Bu nedenle, öncelikle, tarafların gösterdiği tanıkların anlatımı ile yetinilmeyerek, dava konusu dönemde davacı ile birlikte çalışan ve işverenlerin bordrolarında kayıtlı kişiler ile gerektiğinde, aynı yörede komşu veya benzeri işleri yapan başka işverenler ve bu işverenlerin çalıştırdığı bordrolara geçmiş kişiler saptanarak bilgi ve görgülerine başvurulmalı, sonradan dinlenen tanık beyanları ile daha önce dinlenen tanık beyanları arasında çelişki oluşması halinde, bu çelişki giderilmeye çalışılmalı, bu şekilde sigortalının kayıtlarda gözükmeyen çalışmalarının hangi nedenlerle kayıtlara geçmediği ya da bildirim dışı kaldığı hususu gereğince araştırılmalı, böylece bu konuda gerekli tüm soruşturma yapılarak uyuşmazlık konusu husus, hiçbir kuşku ve duraksamaya yer bırakmayacak biçimde çözümlenip; deliller hep birlikte değerlendirilip takdir edilerek, varılacak sonuç uyarınca bir karar verilmelidir.

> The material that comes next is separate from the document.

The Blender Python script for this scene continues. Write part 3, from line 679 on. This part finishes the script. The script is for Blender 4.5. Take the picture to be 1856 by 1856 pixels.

Mahkemenin, yukarıda açıklanan esaslar doğrultusunda araştırma yaparak, elde edilecek sonuca göre bir karar vermesi gerekirken, eksik inceleme sonucu yazılı şekilde hüküm kurması, usul ve yasaya aykırı olup, bozma nedenidir.
O hâlde, davacı ve davalılardan Kurum ile PTT Genel Müdürlüğü vekillerinin bu yönleri amaçlayan temyiz itirazları kabul edilmeli ve hüküm bozulmalıdır.
SONUÇ: Temyiz edilen hükmün yukarıda açıklanan nedenlerle BOZULMASINA, temyiz harcının istem halinde davacı ve davalılardan PTT Gen. Müd.’ne iadesine, 09.06.2014 gününde oybirliğiyle karar verildi.